[3D scene scripts]
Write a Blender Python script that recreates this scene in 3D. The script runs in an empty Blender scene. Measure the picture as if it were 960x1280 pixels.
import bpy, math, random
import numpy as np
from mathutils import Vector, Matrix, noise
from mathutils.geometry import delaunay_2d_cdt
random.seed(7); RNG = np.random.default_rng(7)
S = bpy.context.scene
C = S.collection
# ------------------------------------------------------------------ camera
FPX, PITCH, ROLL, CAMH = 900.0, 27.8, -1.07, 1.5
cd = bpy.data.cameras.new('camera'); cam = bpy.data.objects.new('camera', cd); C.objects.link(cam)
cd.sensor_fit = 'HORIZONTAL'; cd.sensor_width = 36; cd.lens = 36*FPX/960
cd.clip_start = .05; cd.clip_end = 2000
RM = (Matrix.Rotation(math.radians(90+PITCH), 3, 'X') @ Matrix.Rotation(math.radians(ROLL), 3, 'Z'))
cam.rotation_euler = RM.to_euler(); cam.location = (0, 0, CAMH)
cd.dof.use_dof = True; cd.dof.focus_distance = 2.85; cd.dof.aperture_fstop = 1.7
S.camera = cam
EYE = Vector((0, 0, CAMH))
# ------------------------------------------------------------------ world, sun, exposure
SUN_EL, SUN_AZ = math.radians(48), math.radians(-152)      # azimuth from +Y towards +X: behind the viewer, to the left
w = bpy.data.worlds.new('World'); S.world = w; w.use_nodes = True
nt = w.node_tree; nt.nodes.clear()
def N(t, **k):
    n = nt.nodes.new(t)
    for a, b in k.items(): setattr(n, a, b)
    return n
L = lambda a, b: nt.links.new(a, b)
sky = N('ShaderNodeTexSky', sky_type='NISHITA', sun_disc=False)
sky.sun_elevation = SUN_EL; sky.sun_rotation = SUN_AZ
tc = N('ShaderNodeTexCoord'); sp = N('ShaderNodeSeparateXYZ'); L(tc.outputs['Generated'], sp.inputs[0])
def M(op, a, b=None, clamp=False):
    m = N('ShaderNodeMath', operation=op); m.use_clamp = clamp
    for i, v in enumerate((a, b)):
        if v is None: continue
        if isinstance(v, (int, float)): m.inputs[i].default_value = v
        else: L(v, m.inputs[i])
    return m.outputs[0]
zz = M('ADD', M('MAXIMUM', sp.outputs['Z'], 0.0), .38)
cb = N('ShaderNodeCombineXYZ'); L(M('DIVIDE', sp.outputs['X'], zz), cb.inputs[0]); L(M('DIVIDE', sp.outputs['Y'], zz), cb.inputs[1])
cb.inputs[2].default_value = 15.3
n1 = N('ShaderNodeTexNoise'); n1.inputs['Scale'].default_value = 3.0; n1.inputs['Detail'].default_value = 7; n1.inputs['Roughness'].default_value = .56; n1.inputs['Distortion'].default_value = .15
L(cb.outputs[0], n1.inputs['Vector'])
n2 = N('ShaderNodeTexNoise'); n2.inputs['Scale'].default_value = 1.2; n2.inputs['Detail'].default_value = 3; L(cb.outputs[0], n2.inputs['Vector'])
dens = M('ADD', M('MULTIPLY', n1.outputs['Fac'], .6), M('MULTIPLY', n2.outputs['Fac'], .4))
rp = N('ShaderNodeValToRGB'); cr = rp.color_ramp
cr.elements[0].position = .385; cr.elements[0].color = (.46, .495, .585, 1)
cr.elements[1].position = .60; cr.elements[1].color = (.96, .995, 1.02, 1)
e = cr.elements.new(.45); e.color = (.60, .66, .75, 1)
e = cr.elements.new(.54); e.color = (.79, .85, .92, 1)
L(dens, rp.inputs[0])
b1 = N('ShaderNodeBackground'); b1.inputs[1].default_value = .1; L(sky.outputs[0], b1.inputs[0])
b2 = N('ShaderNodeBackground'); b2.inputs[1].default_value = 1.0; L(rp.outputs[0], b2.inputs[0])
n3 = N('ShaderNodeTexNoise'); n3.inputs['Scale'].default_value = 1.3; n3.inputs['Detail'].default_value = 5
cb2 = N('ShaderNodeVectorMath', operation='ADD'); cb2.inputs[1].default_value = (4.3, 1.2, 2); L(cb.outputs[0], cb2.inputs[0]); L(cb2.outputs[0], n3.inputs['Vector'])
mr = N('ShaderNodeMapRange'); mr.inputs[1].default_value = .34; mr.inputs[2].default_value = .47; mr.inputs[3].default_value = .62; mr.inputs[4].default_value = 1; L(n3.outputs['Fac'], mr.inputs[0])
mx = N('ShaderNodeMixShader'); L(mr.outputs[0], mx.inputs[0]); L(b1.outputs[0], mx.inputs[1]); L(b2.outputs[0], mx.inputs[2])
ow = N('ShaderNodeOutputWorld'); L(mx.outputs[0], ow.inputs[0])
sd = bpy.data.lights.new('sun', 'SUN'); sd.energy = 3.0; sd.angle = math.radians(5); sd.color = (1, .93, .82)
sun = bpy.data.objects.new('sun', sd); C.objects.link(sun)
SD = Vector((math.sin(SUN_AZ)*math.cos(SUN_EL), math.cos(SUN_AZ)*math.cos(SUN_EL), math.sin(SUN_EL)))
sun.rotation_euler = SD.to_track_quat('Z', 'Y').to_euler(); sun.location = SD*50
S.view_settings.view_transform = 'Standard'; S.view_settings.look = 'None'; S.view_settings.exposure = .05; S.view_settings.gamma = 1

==

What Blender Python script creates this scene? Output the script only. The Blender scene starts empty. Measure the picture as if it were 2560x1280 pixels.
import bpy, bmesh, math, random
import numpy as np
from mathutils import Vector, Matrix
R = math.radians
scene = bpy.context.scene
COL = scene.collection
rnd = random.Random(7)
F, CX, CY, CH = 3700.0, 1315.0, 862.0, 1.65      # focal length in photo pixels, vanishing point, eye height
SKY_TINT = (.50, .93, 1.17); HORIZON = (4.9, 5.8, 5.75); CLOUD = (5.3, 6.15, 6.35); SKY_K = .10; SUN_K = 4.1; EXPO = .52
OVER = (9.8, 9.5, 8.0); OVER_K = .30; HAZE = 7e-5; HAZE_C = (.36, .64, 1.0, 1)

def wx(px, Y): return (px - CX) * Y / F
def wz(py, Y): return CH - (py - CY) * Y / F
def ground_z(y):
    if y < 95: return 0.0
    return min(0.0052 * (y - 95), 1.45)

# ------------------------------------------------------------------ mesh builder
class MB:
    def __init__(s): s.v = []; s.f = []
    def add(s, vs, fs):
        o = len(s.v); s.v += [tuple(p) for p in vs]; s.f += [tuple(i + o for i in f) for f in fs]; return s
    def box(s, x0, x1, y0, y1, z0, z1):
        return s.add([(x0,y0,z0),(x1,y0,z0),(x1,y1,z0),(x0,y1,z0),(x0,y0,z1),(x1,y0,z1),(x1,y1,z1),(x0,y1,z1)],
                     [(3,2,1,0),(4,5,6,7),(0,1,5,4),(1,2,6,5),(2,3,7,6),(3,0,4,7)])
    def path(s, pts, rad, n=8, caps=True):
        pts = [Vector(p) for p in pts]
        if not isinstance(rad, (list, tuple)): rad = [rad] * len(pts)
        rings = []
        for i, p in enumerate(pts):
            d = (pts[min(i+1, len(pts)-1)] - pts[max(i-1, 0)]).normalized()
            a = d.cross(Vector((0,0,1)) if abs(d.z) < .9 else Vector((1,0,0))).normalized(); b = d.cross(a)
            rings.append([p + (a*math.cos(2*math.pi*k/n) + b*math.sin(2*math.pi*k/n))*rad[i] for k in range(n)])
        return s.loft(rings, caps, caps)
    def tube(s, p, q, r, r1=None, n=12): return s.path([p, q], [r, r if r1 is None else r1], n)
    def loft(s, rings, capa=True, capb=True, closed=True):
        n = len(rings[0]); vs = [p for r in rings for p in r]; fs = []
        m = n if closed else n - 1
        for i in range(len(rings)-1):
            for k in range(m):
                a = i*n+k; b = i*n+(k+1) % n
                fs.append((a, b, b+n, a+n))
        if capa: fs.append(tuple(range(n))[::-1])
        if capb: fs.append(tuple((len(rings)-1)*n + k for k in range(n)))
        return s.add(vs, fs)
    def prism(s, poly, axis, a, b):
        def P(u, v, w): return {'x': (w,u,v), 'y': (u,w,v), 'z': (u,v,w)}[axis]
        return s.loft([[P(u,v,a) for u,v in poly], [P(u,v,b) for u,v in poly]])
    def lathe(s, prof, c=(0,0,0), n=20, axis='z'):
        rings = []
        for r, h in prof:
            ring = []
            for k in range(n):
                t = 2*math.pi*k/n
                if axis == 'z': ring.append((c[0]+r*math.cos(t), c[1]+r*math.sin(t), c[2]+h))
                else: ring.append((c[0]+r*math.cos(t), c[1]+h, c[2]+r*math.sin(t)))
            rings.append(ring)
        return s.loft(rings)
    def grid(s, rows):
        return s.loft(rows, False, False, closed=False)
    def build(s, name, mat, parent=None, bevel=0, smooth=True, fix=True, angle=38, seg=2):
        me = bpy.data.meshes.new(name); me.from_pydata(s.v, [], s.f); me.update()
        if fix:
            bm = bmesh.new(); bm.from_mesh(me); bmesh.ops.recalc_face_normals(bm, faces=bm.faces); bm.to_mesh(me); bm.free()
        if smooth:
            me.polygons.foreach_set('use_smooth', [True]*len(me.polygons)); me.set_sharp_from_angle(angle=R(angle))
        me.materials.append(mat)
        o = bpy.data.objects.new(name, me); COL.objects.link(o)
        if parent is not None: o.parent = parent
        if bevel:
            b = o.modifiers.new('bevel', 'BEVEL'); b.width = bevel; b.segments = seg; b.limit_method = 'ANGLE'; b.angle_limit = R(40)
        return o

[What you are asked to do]
Among the records above, extract exactly the lines from the line with "What Blender Python" to the line with "return min(0.0052 * (y - 95), 1.45)", both lines included, and leave out the rest.

[Answer to this problem]
What Blender Python script creates this scene? Output the script only. The Blender scene starts empty. Measure the picture as if it were 2560x1280 pixels.
import bpy, bmesh, math, random
import numpy as np
from mathutils import Vector, Matrix
R = math.radians
scene = bpy.context.scene
COL = scene.collection
rnd = random.Random(7)
F, CX, CY, CH = 3700.0, 1315.0, 862.0, 1.65      # focal length in photo pixels, vanishing point, eye height
SKY_TINT = (.50, .93, 1.17); HORIZON = (4.9, 5.8, 5.75); CLOUD = (5.3, 6.15, 6.35); SKY_K = .10; SUN_K = 4.1; EXPO = .52
OVER = (9.8, 9.5, 8.0); OVER_K = .30; HAZE = 7e-5; HAZE_C = (.36, .64, 1.0, 1)

def wx(px, Y): return (px - CX) * Y / F
def wz(py, Y): return CH - (py - CY) * Y / F
def ground_z(y):
    if y < 95: return 0.0
    return min(0.0052 * (y - 95), 1.45)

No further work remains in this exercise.